Como ya he dicho el sol no nos visita todos los días, algo que los que sienten como yo rezan porque se mantenga ya que es nuestra salvación ante las masas que solo buscan el sol. En esos días encapotados la playa se sustituía por enormes merenderos. Eran simples: un pequeño o no tan pequeño bar en el que se pedían tortillas, chorizos a la sidra, calamares, croquetas que se paladeaban en mesas de piedra o de la madera ancladas en un infinito prado en el que nos entreteníamos horas haciendo las veces de pequeños tarzanes. Ahora casi no quedan, los que todavía tienen sus puertas abiertas han hecho cuidadísimas terrazas donde sentarse de piernas cruzadas con los niños bien cerca, no se vayan a caer. Las primeras horas de la noche se pasaban en el pueblo, en otro bar en el que la gran familia se volvía a juntar, y donde una enorme plancha preparaba los platos servidos por un camarero que te había visto crecer y que conocía tan bien nuestros nombres como los precios de la pequeña carta. Hoy es un restaurante que sirve exquisiteces, a precios exquisitos y donde la gran familia ya no se reúne.

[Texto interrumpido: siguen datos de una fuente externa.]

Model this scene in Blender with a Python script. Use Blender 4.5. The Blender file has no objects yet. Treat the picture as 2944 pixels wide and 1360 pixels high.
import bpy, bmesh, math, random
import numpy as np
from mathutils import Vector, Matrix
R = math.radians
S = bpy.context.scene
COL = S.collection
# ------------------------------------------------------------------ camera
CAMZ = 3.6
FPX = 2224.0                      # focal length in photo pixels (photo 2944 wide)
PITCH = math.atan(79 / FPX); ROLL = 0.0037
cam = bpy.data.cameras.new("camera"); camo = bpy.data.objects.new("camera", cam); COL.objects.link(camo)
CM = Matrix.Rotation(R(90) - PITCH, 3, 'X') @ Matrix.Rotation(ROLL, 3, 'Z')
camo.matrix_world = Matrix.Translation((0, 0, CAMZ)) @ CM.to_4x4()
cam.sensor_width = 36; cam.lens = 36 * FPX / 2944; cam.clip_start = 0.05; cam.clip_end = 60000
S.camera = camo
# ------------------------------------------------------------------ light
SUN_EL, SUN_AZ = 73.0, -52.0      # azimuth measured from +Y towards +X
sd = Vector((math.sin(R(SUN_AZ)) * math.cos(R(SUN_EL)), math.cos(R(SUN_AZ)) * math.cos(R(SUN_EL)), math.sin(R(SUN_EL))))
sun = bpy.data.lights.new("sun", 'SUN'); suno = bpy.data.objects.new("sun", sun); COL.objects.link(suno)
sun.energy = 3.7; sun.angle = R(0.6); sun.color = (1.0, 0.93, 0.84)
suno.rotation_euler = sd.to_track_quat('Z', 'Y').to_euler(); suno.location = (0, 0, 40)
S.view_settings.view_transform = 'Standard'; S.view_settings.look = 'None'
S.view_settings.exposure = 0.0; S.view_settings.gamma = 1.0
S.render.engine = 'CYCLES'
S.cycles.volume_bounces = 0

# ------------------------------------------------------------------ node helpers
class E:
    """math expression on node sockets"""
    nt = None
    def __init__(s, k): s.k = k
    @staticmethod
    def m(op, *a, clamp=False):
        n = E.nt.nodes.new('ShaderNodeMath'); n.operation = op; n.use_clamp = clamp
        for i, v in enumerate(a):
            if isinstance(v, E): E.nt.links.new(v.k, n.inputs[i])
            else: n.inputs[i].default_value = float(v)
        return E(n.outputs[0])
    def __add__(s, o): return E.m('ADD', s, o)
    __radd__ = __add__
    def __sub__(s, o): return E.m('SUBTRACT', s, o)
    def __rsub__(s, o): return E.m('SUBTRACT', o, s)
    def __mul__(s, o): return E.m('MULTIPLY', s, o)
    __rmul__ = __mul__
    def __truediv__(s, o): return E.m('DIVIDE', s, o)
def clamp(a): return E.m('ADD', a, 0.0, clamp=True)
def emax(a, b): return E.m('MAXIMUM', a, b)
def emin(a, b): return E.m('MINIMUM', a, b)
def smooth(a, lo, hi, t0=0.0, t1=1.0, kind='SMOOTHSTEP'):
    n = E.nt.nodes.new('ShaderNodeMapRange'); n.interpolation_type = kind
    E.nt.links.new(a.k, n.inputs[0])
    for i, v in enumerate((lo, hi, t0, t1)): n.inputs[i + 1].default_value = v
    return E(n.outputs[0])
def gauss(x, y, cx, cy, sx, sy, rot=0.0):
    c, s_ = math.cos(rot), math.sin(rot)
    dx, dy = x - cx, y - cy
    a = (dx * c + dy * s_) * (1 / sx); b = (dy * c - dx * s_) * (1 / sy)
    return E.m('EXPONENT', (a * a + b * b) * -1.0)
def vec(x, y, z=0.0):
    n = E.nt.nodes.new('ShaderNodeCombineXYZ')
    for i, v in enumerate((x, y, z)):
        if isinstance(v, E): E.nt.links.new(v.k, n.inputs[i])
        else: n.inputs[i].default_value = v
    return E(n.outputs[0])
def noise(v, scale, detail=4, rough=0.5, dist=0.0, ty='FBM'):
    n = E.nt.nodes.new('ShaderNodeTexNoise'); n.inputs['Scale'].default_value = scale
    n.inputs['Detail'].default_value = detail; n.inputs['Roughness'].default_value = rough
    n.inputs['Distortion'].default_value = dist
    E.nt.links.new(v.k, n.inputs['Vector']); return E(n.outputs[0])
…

A media tarde se jugaba por el pueblo, en la zona que nuestros padres acotaban: no podéis pasar de la casa de tía Paz, y no vayáis mas allá de la cuadra de Esteban. Perfecto, eran unas cuantas calellas pero estaban llenas de muros que saltar, de prados en los que hacer casetas y de bichos muy apetecibles para experimentar con ellos. La zona se respetaba, aprendíamos a obedecer y el día que se nos ocurrió pasar el límite la señora de tres calles más abajo, que sabía tu árbol genealógico al completo, hizo de policía secreto y ya no se volvió a repetir mas. Cuando cenábamos en casa, esperábamos el silbido de Esteban cazando las moscas que se colaban llegadas de las cuadras de alado. Al oírlo, salíamos corriendo; sin frenar empuñábamos una cachaba de las de mi abuelo y durante veinte minutos hacíamos de pastores llevando las vacas de Esteban hasta el prado donde pacían. Estos últimos veranos salgo de la playa y veo a los niños que aun se reúnen con las bicis, aunque sorteando una infinidad de coches, y se despiden para irse frente a una consola. Claro, ahora las que mandan son las aceran y muchos de mis enormes prados soportan urbanizaciones. Las de menor impacto son chalets calcados los unos a los otros y calcados a los que se puedan haber hecho en una urbanización de las afueras de Madrid. Las que llevan la moral al suelo son edificios de viviendas unifamiliares que por ley tienen que dejar un trozo de zona común: columpios de plástico y un pequeño campo de futbol. Claro, una zona común, antes era cualquiera de los prados que te rodeaban.

Podría recordar multitud de nimiedades que, sin embargo, considero parte de mí. Creo firmemente que lo que se vive de pequeño es lo que te hace de mayor. Entiendo, respeto y apoyo el derecho de cualquier persona a disfrutar de lo que yo por azar disfrute toda mi vida, pero rechazo y critico que lo transformen haciéndole perder su esencia. Se escapa a mi entendimiento que pudiendo ver las consecuencias que un urbanismo incontrolado a tenido en nuestras costas, sigamos sin controlarlo. En zonas como en la que os he situado, los oficios son escasos y es de lógica que este movimiento de personas se observe como sustento, pero debemos hacer que este sustento una a la gente a esa tierra, para que todos la respeten, debemos albergar a la gente en casas de este siglo pero que conserven el aspecto que las hace ser de allí, debemos hacer que las calles sigan siendo calellas para que los que vengan disfruten de su encanto, debemos dejar que los bares sigan manteniéndose con sus peculiaridades. Debemos hacer que los que vienen se sientan como en casa, pero no copiándola. Tenemos que ser conscientes de lo que tenemos y de su valor, no del precio que podemos sacar por ello. Hay que explotar lo que diferencia a una tierra de otra, respetándolo, porque así haremos que ese sustento tenga un futuro y conseguiremos que los niños sigan viviendo cosas parecidas a las que yo viví, que aunque algunos las puedan ver como cosas de críos, también son un mundo.